JGG: Ha! The fear of a lawsuit! Truthfully though, I wanted to use the names of real corporations to give the story a feeling of gravitas and an air of reality without demonizing any particular company, even one that might be considered an “evil corporation,” so I picked companies who most people tend to consider fairly benign: Nabisco and Briggs & Stratton. My objective was to criticize the corporate system, not to bring attention to any corporation in particular.
BSIG: So many dystopias eliminate religion. Why did you embrace it as a tool and element of the story?

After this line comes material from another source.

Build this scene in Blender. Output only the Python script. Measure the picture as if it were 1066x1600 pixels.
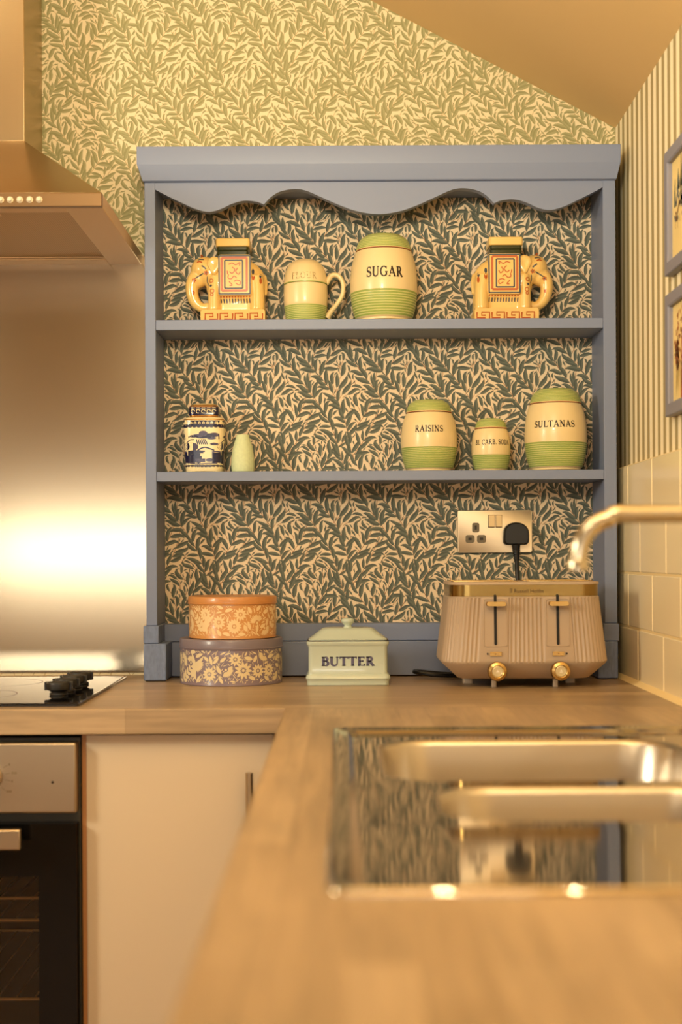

JGG: Because I’m pissed off. In addition to being fairly politically liberal, as your readers may have noticed, I am also a Christian of great faith. I’m absolutely fed up with people wrapping their virulent hate speech and their unapologetic greed in the trappings of Christianity. This I shall proclaim from the rooftops: judging others and being greedy are diametrically opposed to the teachings of Christ. And using His name as an excuse for one’s selfish proclivities is worse than that. For quite a while, it was hard for me to proudly tell others that I was of a Christian, because this beautifully, loving philosophy and way of life has been co-opted by far too many pretenders and fanatics to the point where, for many people, the name of God has become synonymous with hypocrisy. This farce will not stand, and I intend to do my part to take the name of Christ back from those who use it falsely.
BSIG: Will you ever revisit the world created in the book?
JGG: It’s possible, but not likely. At this point, I feel like I’ve said what I have to say about this world. I do have another idea for a story that could take place about 20 years later or so, however, and it’s possible that I might decide to set it in the world of Blood Zero Sky. We shall see…
Blood Zero Sky is out in October from HCI Books.